Problem statement:
Include in the output exactly the lines from the opening of the data through the line containing "R=np.random.default_rng(7)", and nothing more.

++++++++++++++++++++

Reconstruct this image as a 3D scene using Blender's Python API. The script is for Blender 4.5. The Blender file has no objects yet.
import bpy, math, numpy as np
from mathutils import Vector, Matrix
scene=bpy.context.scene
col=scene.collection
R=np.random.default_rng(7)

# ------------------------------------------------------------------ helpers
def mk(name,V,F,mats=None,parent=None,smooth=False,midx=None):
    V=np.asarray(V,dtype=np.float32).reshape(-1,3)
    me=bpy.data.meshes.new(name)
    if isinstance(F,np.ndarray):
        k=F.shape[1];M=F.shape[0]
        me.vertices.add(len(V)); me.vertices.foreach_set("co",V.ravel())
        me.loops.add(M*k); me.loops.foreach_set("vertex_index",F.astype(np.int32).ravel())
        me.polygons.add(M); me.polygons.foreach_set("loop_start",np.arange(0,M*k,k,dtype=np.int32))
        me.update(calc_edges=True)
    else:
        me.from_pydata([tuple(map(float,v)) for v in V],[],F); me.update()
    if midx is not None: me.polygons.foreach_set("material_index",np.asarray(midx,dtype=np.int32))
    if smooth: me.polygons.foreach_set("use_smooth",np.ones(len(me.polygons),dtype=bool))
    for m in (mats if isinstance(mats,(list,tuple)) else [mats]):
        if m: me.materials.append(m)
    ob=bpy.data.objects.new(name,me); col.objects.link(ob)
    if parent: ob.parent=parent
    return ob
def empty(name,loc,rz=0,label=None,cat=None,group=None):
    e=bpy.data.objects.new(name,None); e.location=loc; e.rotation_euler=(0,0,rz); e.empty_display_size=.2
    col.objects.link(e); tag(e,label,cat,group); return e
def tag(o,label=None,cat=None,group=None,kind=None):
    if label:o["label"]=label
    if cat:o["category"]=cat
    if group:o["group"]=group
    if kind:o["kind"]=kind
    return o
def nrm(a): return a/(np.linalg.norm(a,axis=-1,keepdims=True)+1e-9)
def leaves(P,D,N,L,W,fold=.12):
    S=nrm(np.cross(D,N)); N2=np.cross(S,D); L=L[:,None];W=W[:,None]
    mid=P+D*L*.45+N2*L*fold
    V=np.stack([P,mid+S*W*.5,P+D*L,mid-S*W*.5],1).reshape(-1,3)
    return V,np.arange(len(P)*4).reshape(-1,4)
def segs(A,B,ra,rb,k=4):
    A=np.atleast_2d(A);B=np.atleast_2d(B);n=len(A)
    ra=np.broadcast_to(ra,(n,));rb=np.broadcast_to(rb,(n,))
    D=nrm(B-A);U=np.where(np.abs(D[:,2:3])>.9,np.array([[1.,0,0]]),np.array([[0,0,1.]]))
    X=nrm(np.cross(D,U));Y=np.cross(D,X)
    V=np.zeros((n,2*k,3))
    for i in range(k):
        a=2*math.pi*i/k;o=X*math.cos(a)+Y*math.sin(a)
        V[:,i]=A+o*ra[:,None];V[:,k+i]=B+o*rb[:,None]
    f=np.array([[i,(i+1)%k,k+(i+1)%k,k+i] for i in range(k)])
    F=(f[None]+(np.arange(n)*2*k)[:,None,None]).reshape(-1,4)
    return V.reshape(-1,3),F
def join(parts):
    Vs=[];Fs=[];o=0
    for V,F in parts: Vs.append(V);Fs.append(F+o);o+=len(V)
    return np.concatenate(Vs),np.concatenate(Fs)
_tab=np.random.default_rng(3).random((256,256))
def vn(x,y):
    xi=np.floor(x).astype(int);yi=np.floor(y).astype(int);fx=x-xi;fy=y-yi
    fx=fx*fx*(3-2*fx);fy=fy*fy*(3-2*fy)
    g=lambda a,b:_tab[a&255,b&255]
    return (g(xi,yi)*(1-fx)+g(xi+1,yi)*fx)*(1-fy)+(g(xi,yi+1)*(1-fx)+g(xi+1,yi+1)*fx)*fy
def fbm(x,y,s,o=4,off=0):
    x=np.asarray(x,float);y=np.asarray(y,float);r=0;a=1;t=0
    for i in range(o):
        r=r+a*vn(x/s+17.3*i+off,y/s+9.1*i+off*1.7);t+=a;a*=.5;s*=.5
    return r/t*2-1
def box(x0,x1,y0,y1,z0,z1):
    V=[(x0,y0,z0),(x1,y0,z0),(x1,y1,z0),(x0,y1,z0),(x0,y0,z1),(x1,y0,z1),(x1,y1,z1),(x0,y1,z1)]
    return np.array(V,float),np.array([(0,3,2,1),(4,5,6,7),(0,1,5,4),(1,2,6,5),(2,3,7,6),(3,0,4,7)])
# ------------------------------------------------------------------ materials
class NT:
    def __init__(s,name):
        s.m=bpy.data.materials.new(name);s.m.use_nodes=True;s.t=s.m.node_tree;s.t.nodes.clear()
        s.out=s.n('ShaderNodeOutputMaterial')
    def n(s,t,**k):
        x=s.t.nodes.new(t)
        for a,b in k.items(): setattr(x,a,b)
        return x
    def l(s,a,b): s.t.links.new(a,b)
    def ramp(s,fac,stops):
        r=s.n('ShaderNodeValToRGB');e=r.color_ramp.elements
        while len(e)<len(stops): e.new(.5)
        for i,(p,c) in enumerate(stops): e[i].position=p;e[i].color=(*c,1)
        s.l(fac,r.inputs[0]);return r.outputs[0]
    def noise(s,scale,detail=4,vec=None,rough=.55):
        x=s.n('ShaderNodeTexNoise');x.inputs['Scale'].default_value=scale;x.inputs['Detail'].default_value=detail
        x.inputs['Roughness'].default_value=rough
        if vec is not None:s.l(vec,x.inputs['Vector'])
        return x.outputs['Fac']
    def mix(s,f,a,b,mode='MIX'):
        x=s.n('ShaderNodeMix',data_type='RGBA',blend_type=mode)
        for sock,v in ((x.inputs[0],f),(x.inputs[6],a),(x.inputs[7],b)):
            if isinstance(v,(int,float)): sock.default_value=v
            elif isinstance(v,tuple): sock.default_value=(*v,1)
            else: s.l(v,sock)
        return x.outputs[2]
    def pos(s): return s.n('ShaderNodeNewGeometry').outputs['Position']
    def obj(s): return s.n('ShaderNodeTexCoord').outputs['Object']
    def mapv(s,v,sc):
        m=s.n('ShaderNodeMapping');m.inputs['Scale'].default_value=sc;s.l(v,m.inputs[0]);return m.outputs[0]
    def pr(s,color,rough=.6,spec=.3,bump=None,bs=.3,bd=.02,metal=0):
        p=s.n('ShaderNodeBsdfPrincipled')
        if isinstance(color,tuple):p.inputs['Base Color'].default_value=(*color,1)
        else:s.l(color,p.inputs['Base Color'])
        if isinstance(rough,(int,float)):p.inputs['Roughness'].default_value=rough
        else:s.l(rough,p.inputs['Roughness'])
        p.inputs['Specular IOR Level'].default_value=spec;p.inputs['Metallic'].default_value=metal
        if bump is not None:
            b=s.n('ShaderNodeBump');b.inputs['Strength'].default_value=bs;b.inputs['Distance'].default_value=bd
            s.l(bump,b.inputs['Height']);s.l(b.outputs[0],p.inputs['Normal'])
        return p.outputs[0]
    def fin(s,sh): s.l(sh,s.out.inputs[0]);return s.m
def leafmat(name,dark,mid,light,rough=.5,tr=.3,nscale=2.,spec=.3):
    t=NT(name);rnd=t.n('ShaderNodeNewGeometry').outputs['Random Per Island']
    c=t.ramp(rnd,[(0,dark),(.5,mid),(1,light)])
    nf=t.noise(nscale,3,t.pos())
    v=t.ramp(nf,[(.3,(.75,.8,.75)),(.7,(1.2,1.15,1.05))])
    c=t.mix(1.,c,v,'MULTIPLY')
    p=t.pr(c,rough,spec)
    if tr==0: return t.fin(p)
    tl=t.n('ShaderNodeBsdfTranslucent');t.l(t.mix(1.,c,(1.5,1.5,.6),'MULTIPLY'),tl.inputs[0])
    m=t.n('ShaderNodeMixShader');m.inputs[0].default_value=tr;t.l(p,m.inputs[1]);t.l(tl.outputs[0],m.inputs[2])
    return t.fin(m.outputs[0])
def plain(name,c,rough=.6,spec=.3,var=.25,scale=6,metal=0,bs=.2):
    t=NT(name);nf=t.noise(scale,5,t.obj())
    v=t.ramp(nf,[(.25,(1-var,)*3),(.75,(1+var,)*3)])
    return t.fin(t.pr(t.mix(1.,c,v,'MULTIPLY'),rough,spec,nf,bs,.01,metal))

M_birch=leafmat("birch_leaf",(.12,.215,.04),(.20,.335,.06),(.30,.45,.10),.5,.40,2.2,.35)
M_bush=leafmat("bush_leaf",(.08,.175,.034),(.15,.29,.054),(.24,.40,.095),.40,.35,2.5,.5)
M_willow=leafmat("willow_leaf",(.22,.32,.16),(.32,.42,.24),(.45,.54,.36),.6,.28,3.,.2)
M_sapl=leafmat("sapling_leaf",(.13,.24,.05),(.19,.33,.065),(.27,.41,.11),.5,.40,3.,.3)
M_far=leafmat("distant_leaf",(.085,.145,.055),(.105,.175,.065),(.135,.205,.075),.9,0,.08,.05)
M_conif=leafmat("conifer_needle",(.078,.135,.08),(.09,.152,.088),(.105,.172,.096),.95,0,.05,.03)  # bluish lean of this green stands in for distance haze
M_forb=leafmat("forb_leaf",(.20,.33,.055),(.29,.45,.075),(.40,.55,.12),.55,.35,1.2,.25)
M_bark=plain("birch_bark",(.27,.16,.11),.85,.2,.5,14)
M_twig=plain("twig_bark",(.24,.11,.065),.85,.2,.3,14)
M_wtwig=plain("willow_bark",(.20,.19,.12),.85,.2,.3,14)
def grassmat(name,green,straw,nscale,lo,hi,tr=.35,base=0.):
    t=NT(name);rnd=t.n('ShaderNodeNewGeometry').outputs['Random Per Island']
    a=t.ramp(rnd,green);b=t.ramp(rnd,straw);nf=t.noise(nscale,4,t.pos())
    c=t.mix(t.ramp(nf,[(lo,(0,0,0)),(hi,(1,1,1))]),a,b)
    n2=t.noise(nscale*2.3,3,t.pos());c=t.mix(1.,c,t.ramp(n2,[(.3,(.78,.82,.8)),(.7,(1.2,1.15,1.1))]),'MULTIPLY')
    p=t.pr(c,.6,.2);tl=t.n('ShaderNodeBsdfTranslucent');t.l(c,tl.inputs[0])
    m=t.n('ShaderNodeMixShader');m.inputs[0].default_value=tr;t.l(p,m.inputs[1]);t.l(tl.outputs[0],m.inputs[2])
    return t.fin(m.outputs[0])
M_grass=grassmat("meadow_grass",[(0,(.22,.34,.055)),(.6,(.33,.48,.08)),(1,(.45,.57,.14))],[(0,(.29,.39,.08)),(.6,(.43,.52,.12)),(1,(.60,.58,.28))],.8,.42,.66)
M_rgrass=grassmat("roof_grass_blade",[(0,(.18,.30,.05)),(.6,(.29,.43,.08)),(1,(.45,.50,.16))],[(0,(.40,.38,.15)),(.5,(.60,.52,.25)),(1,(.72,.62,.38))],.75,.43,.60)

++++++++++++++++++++

Written response:
Reconstruct this image as a 3D scene using Blender's Python API. The script is for Blender 4.5. The Blender file has no objects yet.
import bpy, math, numpy as np
from mathutils import Vector, Matrix
scene=bpy.context.scene
col=scene.collection
R=np.random.default_rng(7)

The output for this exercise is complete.